1st Aug 2018 11:23
LONDON (Alliance News) - Irish insurance firm FBD Holdings PLC on Wednesday reported a significant increase in profit for the first half of 2018, driven by a strong underwriting performance.
For the six months to June, FBD's pretax profit came in at EUR18.4 million from EUR11.9 million a year before. Underwriting profit rose to EUR18.9 million from EUR11.1 million.
Gross written premiums rose to EUR192.0 million from EUR189.7 million, with its loss ratio standing at 63% from 71%, expense ratio at 25% from 23%, and combined operating ratio 89% from 93%. The lower the combined operating ratio the more profitable FBD's underwriting.
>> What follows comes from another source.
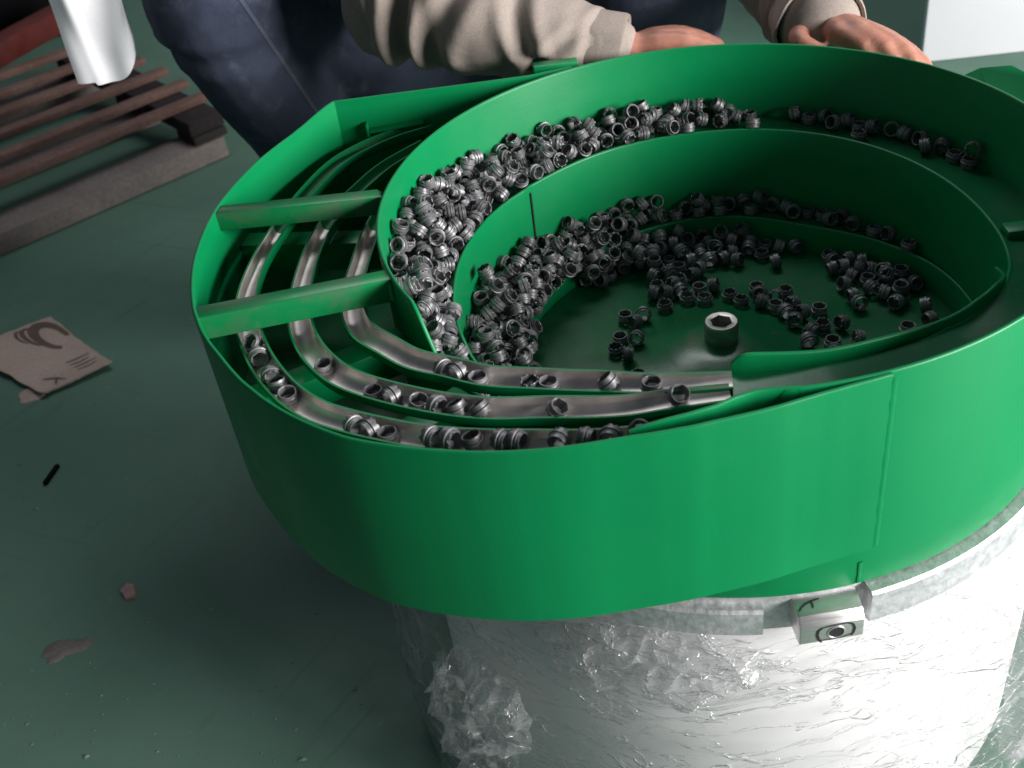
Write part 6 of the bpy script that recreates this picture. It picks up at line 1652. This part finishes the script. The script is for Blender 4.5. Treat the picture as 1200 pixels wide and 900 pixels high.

All main channels managed to increase premiums, the company said, while new business volumes rose 16% year-on-year and 21% half-on-half.
FBD said the strong performance came despite very poor weather in Ireland during and just before the period, including a major storm in October and significant snowfall in March, with its reinsurance business "responding well".
FBD said it is in a strong position, with its good combined operating ratio a direct result of underwriting discipline and improved rate adequacy, though it said Brexit still continues to bring uncertainty.
Shares were untraded on Wednesday, last quoted at a price of EUR10.15 each.